My Mouth and My Heart

MY MOUTH AND MY HEART

By Wayne S. Walker  

     "Let the words of my mouth and the meditation of my heart be acceptable in Your sight, O LORD, my strength and my Redeemer" (Psalm 19:14).  We speak with our mouths and think with our hearts.  "For as he thinks in his heart, so is he…" (Proverbs 23:7).  It is certainly possible for one to think something in his heart and not speak it.  It is also possible, at least somewhat, for a person to say something with his mouth and not really be thinking about it.  We sometimes talk about those who step on the accelerator pedal of their mouths without fully putting their minds in gear.  However, even in such circumstances, what the mouth speaks is an indication of what is in the heart or mind (Matthew 12:33-37, 15:19-20).

     This principle needs to be applied whenever we speak to others.  What we say to people does have an impact upon them.  That is why Paul said, "Let no corrupt word proceed out of your mouth, but what is good for necessary edification, that it may impart grace to the hearers" (Ephesians 4:29).  Rather than allowing speech that will hurt and tear down, we should follow Paul’s instruction, "Let your speech always be with grace, seasoned with salt, that you may know how you ought to answer each one" (Colossians 4:6).  By maintaining purity of heart and thought, we shall be more likely to maintain purity of speech.

     This principle can also be applied to our prayers, especially those in public.  It is easy for one leading in prayer, and those who are supposed to be listening to it, to be speaking or hearing words but in reality letting their minds wander all over creation.  This is similar to Jesus’s observation, "These people draw near to Me with their mouths, and honor Me with their lips, but their heart is far from Me" (Matthew 15:8).  Yes, when we pray, we must make sure that the words of our mouths are in harmony with God’s will, but even then if they are not true reflections of the thought in our hearts, they will be nothing more than vain repetitions (Matthew 6:7).

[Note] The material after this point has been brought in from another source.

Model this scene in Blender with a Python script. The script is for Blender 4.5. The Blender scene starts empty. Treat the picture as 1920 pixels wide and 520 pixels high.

     It applies to our singing too.  Singing is defined as speaking words to music.  In our singing, we are "speaking to one another in psalms and hymns and spiritual songs" (Ephesians 5:19).  However, at the same time, each one is to be "singing with grace in your hearts to the Lord" (Colossians 3:16).  Therefore, we need to be thinking about the words that we are saying in order for our singing to be acceptable in the sight of the Lord.